Van Wert Post of the OSHP partners with VWCS to promote School Bus Safety Week

Posted On: Friday, October 16, 2020

Van Wert City Schools Assistant Superintendent Bill Clifton and two Van Wert City School bus drivers pose with Sgt. Adam Brincefield and Lt. Jonathon Gray of the Van Wert Post of the Ohio State Highway Patrol.

Van Wert City Schools Assistant Superintendent Bill Clifton and two Van Wert City School bus drivers pose with Sgt. Adam Brincefield and Lt. Jonathon Gray of the Van Wert Post of the Ohio State Highway Patrol. The Patrol wishes to remind motorists that the week of Oct. 19 - 23 is National School Bus Safety Week.

 

The week of Oct. 19 - 23 is National School Bus Safety Week and the Van Wert Post of the Ohio State Highway Patrol is concerned about the safety of children riding to and from school. “School Bus Safety Week is important because it concerns our community’s children,” said Lt. Jonathon Gray, post commander of the Van Wert Post. 

Gray noted that in the last couple of years there have been high-profile cases that have involved children being struck at school bus stops. He added that motorists should be aware that “red lights on school buses mean stop.” He said the post receives reports every week from area schools that people are still running the red lights on buses. “We have to bring that information to the public’s forefront that when you see those lights, you should be stopping,” Gray said.

Gray said that drivers need to be particularly cautious during the times buses are usually out on the road — in the mornings from 6:30-9:30 a.m. and again in the afternoons from 2:30-4:30 p.m. “When you see a bus, use that as a reminder to pay a bit more attention and put down your phone and anything else that could take your attention from the wheel.”

Sgt. Adam Brincefield of the post said part of the problem lies with a lack of information but added that distraction also plays a role. He said the addition of a school bus approaching to the equation prevents motorists from having the time to react. “It happens, it happens everyday,” Brincefield said, adding that it is still a violation and an offense the post will investigate. He said when people see school buses they need to pay attention. “They should be looking ahead for that bus, being ready for that bus to stop. It goes back to basic driver education, scanning left to right, looking down the road, and not being distracted.”

Brincefield added, “With the new technology on the school buses it makes the violation much easier to capture.” Many of the school buses in both Paulding and Van Wert counties have video equipment aboard which increases the likelihood that the Patrol will be able to determine the violator. “We have a plate and a lot of times we actually have a photo of the driver.” He said bus drivers will report violations. “They’re offended when someone passes their lights and it puts a child in danger.”

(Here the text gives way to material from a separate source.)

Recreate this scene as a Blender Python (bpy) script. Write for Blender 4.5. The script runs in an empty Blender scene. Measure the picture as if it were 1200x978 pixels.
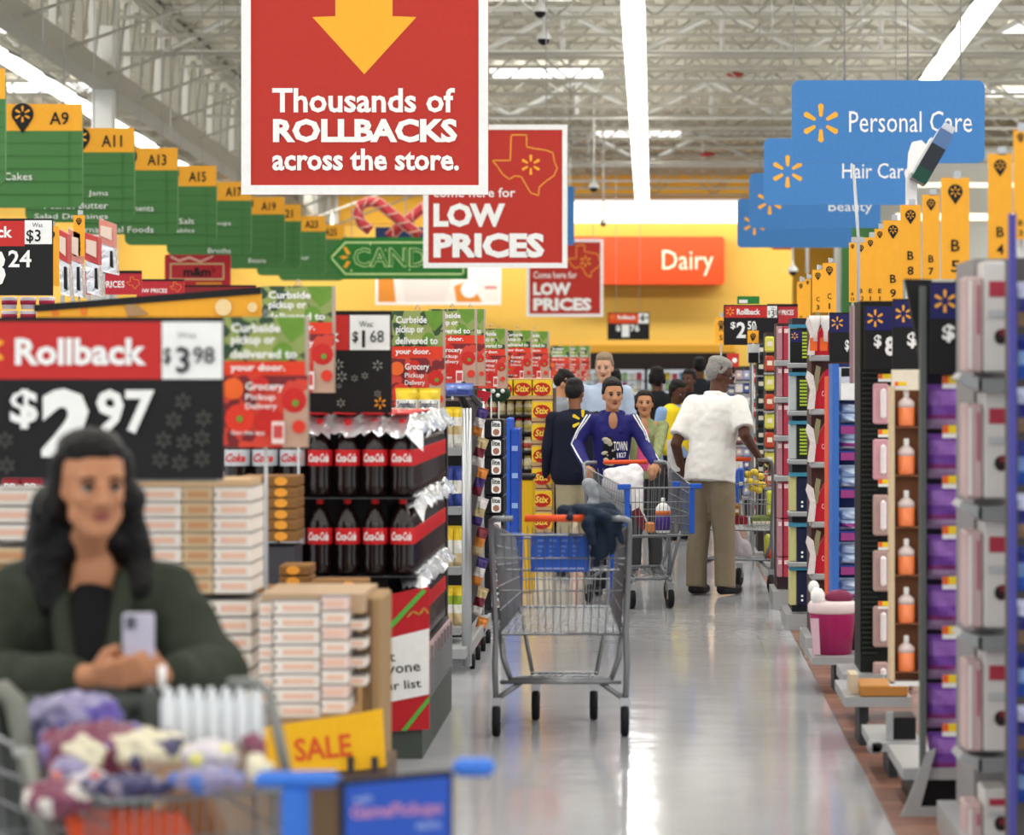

The law states that motorists approaching a stopped school bus on a road with less than four lanes letting children on or off has to stop at least 10 feet from the front or rear of the bus and shall not proceed until the school bus resumes motion, or until signaled by the school bus driver to proceed. Motorists approaching a stopped school bus going the opposite direction on a road with four or more lanes do not have to stop — they should proceed with caution. Although a misdemeanor, violators face a mandatory court appearance, a possible license suspension, and fines up to $500.

In addition, state law mandates driving 20 miles per hour in school zones during school recess and while children are going to or leaving school during opening or closing hours. Anyone driving 36 mph and faster in school zone will face increased penalties.